Tuesday 24 July 2012

Monday 23 July 2012

Catherine has heard at last from Sheffield University, with an email saying they would be offering her a place after all. Family and friends all reacted wuth relief and congratulations, but Catherine seems underwhelmed. She absolutely does not want to go straight on to more studying and the prospect of more screwed-up social life, with its fevered campus expectations, in September, and is determined to spend 8 months with CSV, hopefully as teaching assistant or similar, where she is more likely to make a positive practical contribution to real people's lives. She is also talking of a year as au pair in America as well, but i think (and hope) that she will want to get on with something a bit more directional, ie degree/professional training, by next summer. Once the formal offer comes via UCAS, she will need to write to Sheffield about deferment. I haven't lost hope of TCD, though she seems to, and everything may yet change again.

Wednesday 11 July 2012

Wednesday 11 July 2012

C has had to contend with blow after blow. First she was unexpectedly called in for her hernia operation on
Thursday 5 July, due to a cancellation. The op[ was quick and she was sent home at 2pm, feeling rather peculiar but with very little nausea. When the anaesthetic wore off the pains returned, in different parts of her belly and also down her leg, but so did her colour, appetite and argumentative attitude.

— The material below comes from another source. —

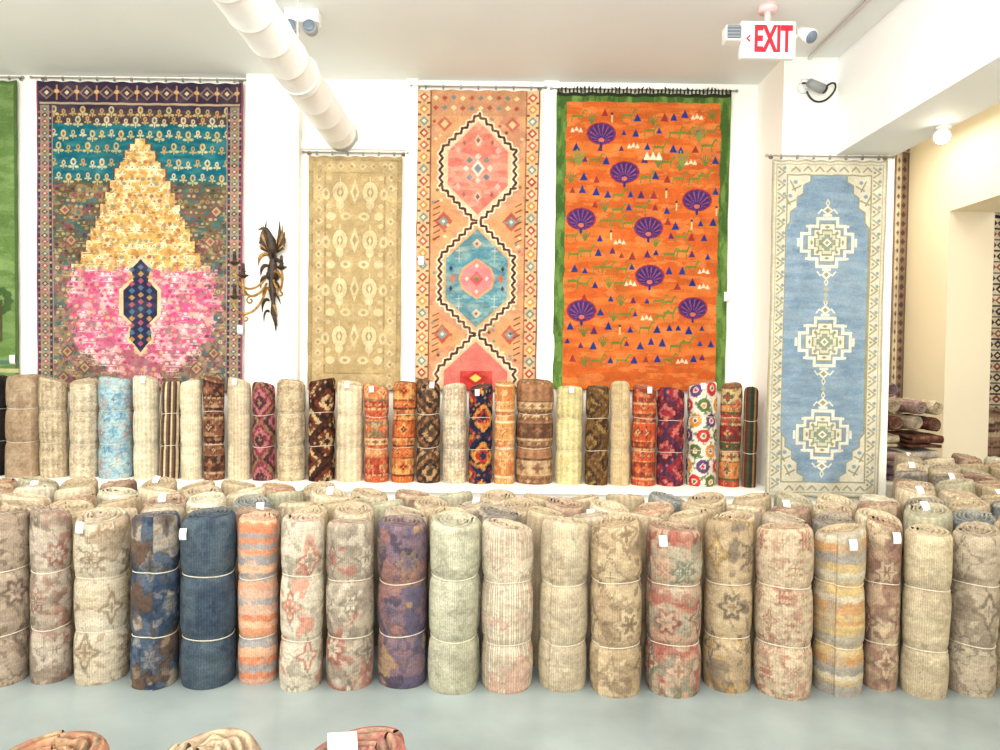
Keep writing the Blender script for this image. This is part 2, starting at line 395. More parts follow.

Then on Friday the IB results came out. She was nervy, but expectant. What nobody expected was that although she got 36 overall, an excellent mark, she only got 5 in each of her Highers. Disappointment floored her - that after two years' consistent hard work and high grades, and after beating her brains out since April to learn everything and after lasering all her learning and intellect into the exams themselves; not to speak of needing 6 in French for Sheffield and lord knows what else for Dublin, none of this effort or ability was reflected in the results. At least, that's how it felt - compared to most people's marks her 36 was a great result and it seemed peevish to be dismayed by it. She did feel better after talking to Geoff and Gillian on Monday - Gillian showed her the breakdown of marks, which showed she had only missed a 6 in both French and English by 3 or 4 marks; and Geoff said Sheffield were very likely to offer a place anyway, especially with the help of a letter from him pointing out her other achievements, and the standard of the IB compared to A-levels (36 would be translated as A* A* A A according to KWC). Whether they do or not, we are thinking about whether to apply for re-marks, in the hope of pushing up to a 6. It would be good to have her ability and hard work recognised, and maybe increase the chances of TCD after all, but sometimes C thinks it would be better to try and accept she got what she got and isn't as clever as she hoped she was; and I want to be sure I'm not pushing for a re-mark  out of vanity or wounded pride.

This body-blow came on top of the tiredness and aches and pains and general unwellness that have dogged her for weeks and the effect was to completely knock her out - a wall of fatigue falling on her each day. I didn't think this very surprising, but C just felt rotten and being told her blood count was clear and everything was down to stress only made things worse.